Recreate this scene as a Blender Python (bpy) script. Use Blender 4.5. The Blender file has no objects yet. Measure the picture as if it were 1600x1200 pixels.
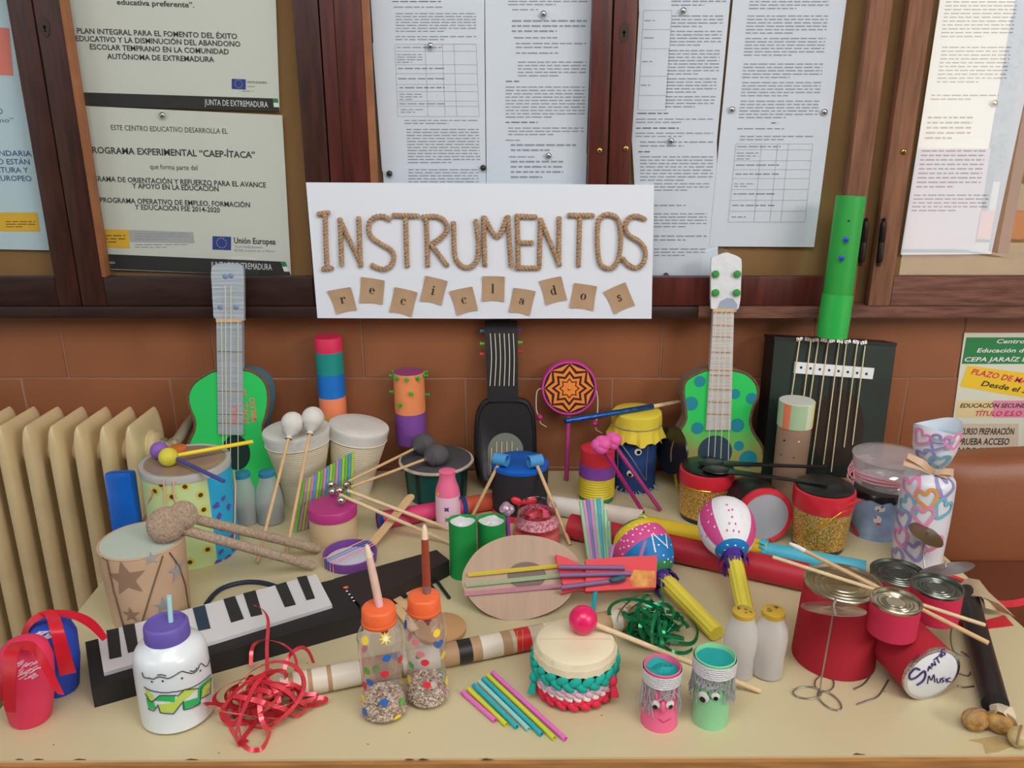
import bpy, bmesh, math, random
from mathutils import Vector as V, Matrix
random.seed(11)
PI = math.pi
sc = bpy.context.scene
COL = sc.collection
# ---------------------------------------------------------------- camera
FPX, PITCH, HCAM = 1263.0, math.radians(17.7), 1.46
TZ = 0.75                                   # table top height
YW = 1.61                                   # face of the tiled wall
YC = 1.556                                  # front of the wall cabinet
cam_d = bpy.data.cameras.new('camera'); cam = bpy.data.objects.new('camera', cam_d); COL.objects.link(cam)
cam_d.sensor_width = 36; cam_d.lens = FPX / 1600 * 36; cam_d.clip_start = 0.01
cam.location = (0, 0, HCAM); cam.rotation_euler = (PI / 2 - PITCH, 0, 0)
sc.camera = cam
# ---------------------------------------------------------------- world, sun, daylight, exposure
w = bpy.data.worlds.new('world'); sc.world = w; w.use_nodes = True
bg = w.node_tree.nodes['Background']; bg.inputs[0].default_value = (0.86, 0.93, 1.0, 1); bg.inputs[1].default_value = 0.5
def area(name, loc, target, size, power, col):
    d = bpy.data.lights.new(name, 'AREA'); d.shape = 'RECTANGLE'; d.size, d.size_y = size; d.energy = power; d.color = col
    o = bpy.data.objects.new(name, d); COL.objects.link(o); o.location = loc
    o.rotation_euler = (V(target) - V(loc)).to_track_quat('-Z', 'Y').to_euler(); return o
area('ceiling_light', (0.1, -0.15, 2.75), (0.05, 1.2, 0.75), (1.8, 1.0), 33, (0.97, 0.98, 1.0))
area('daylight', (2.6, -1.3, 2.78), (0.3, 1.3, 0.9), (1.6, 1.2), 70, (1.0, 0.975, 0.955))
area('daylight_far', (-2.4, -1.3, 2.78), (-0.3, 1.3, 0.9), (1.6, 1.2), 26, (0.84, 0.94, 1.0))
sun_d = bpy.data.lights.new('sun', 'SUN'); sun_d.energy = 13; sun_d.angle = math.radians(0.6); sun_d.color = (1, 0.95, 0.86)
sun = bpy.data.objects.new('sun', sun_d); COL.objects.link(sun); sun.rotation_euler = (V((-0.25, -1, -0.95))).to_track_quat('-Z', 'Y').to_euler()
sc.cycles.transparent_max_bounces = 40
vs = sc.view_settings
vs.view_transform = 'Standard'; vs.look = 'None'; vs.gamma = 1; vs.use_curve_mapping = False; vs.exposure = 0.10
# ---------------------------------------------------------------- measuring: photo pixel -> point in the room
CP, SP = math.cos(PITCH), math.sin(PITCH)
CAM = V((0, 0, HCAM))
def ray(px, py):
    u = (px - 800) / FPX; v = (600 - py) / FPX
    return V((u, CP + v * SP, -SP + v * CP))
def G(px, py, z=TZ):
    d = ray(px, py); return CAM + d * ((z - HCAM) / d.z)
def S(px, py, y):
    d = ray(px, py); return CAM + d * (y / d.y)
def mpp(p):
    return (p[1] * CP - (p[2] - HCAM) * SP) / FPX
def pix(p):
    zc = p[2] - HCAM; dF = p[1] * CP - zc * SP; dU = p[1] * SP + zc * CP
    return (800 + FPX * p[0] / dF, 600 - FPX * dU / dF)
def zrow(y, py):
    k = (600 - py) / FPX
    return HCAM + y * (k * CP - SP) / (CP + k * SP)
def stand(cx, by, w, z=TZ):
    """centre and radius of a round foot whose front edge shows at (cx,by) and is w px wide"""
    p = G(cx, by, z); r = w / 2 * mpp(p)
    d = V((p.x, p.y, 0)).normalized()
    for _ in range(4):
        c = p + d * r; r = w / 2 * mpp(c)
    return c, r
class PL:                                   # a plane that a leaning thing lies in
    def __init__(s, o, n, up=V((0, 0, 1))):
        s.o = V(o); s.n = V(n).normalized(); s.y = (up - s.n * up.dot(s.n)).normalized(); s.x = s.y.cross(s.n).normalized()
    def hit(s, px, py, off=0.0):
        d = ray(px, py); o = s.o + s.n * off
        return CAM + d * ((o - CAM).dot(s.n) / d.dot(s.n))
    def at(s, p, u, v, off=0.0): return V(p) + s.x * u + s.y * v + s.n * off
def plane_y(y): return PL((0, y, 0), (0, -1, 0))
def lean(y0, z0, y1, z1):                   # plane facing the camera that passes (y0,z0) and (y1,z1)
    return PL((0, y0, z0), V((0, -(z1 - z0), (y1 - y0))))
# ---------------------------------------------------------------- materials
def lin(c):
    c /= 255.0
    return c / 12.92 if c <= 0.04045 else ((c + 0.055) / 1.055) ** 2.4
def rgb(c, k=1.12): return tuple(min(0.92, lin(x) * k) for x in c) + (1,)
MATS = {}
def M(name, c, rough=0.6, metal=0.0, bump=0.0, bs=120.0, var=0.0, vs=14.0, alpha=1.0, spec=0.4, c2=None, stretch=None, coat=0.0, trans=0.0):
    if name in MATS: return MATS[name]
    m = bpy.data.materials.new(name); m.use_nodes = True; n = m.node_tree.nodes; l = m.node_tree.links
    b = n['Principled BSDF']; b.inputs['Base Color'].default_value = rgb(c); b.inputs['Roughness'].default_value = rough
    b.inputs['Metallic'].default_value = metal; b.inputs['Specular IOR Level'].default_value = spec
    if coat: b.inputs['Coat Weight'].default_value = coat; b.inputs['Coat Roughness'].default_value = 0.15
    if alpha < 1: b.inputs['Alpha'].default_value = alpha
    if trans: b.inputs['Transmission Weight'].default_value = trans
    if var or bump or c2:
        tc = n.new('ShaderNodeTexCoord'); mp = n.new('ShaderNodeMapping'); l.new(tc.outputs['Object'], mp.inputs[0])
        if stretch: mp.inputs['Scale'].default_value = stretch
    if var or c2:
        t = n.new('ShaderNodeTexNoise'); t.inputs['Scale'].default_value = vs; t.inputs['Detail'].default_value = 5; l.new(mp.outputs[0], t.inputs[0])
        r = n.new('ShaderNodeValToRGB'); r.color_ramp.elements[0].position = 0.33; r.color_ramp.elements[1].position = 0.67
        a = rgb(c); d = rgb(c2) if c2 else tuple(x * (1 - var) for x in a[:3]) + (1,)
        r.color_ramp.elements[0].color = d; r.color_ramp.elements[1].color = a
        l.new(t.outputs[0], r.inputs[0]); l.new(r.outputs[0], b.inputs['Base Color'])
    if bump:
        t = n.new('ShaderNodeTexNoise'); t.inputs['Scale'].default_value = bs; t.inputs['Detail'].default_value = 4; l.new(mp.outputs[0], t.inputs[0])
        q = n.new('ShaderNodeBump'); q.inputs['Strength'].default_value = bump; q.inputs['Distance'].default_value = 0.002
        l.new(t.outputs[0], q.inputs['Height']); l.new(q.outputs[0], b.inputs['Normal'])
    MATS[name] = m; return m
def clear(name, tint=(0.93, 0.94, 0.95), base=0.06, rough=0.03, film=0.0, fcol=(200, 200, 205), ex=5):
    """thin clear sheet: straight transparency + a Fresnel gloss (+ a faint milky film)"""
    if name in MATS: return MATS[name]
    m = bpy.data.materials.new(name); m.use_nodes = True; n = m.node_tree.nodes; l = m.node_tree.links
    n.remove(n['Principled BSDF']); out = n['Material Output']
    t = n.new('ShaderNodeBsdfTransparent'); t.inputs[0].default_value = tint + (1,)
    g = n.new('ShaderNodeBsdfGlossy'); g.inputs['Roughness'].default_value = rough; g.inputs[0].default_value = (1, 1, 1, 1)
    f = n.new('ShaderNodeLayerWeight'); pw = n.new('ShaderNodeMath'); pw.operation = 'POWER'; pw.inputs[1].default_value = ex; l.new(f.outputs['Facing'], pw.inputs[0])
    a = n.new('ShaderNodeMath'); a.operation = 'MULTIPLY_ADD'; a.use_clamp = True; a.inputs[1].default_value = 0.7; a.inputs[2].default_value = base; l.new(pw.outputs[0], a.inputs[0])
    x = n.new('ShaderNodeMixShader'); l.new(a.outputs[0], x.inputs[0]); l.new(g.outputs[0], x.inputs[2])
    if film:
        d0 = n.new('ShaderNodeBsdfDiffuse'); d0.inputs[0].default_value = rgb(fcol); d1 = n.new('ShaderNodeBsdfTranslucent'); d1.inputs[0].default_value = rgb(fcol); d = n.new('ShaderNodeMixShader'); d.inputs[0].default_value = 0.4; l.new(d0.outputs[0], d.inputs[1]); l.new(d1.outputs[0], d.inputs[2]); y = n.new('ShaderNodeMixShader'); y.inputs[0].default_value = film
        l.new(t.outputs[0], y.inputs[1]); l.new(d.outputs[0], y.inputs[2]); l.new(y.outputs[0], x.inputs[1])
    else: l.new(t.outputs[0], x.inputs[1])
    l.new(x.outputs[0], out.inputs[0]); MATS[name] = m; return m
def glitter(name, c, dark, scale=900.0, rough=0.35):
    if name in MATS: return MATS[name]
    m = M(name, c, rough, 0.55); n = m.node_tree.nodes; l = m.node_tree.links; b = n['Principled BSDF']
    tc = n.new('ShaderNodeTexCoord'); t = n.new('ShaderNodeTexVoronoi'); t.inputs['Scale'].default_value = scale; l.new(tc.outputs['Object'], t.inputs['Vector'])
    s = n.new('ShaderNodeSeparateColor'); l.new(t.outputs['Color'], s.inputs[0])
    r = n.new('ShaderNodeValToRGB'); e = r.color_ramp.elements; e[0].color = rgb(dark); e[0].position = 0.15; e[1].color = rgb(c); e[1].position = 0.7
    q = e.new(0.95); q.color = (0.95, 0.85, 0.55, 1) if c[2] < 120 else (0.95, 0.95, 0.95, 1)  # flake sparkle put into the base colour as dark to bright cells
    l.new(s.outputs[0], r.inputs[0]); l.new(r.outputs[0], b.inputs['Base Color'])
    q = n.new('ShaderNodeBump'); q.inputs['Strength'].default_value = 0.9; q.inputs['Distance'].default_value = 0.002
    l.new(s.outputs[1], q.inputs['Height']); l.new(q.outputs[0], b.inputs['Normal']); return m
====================
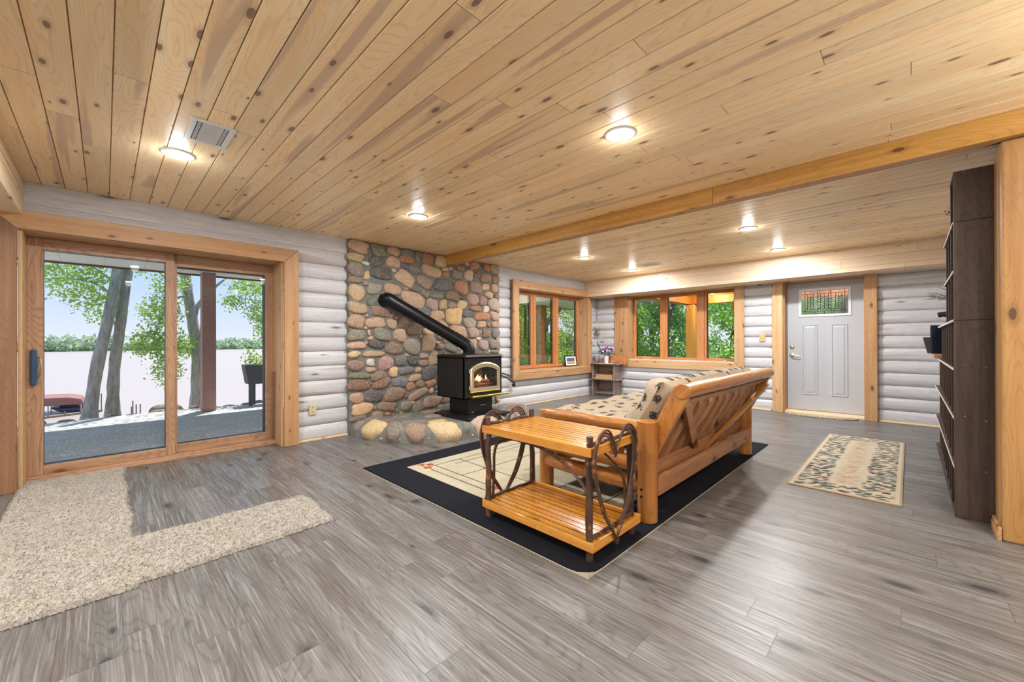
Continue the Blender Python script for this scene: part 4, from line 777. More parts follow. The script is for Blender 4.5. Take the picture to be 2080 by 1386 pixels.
====================
- STATED EXERCISE
Give the number of lines that hold the word "from" in these records, with nothing added.

- EXPECTED OUTPUT
2